Veggie Garden Progress: Mid July

This year has been a tough one for gardening. It’s been really dry so I have been watering the garden more frequently than in the past. I haven’t been very diligent about watering though and have had the worst time trying to direct seed into the garden. Despite this year’s challenges I think my veggie garden is still doing really well.

I’ll start off with an update on my topsy turvey tomato. First I was super excited to discover that my volunteer tomato I planted in the topsy turvey was the variety I wanted it to be. I had a 50/50 chance that it would be a delicious sungold tomato vs the less flavorful grape tomato. Sungold is probably the best tomato I have ever had. It’s an orange cherry tomato and it’s really sweet. I am a really picky tomato eater and this one is amazing. I grew it from seed last year and this year it popped up in the garden bed.

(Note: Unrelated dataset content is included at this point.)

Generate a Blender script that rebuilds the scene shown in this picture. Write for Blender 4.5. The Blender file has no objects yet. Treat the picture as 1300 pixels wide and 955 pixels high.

What I am noticing with the topsy turvey is that it dries out very quickly. I neglected it a couple of times so I’m keeping a closer eye on it now to make sure I don’t underwater it. I think the plant seems smaller but it wasn’t as far along as my other two tomatoes when I first planted it. It is producing tomatoes so I am pleased with the progress so far. I will give you more updates as the summer goes on and it starts to get hotter and drier in August.

topsy turvey sungold tomato

sungold tomato

This is my fullest bed right now. In the bottom left corner are onions. The tops fell over so I waiting for them to turn brown before I pull them out to dry. In the bottom right corner are bush beans. They are just starting to produce and I picked my first crop the other day. To the left of the beans is a sweet basil plant. I cut it back pretty hard the other day to make pesto.

In the top left are two dill plants. To the left of the dill are my four peppers. Growing up the trellis on the left are my pole beans. I had a terrible germination rate with these seeds. I tried to plant them all along the trellis and I only got two plants to come up. They are doing really well though and one of them has already outgrown the trellis.

onions, pepper, beans

Here is the serrano pepper. I should be able to pick these soon and there are a ton of them!

serrano pepper

This is the gypsy pepper. I’ve never grown them before (or even heard of them.) I’m not that pleased with them so far. These peppers have a tendency to rot. I cut one off and there is another one that is rotting already.

gypsy pepper

This is my cubanelle pepper. There is only one but it is enormous! I am debating whether or not I should pick it or see it it gets any bigger. I only noticed it the other day since it’s in the middle of the bed and kind of gets hidden.

cubanelle pepper

My pole beans are looking good and I’m anxious for them to start producing!

pole bean

This bed has my roma tomato. It’s doing awesome and there is a tomato that is almost ready to pick! The peas on the trellis are limping along. They are still producing but the peas are smaller than they were in the spring. I can’t bring myself to rip it out when I can still enjoy munching on a few peas while I am inspecting the garden. I tried to plant more seeds in the empty space but nothing is coming up. There is a basil plant, some tiny lettuce plants, radishes, kale, bok choy and an arugula plant in here. None of them are doing that well but I’ll let them stay. I might try and plant another crop of bush beans in the empty space.

roma tomato

My last bed has my better boy tomato. It is getting huge. I pulled my garlic up a few days ago out of this bed and I have that drying out in the garage. Down in the bottom center are a couple of cilantro plants that seem to be doing well. On the left hand side is my second crop of bush beans. Hopefully they will start producing after the first crop is done. There is also a random onion down in the bottom right corner.

Lastly I’ll show you my window box tomato. This guy is completely neglected. I still haven’t got around to staking it up. This is the third year it’s showed up here. Despite the total neglect it’s going to be the first tomato to produce a ripe fruit.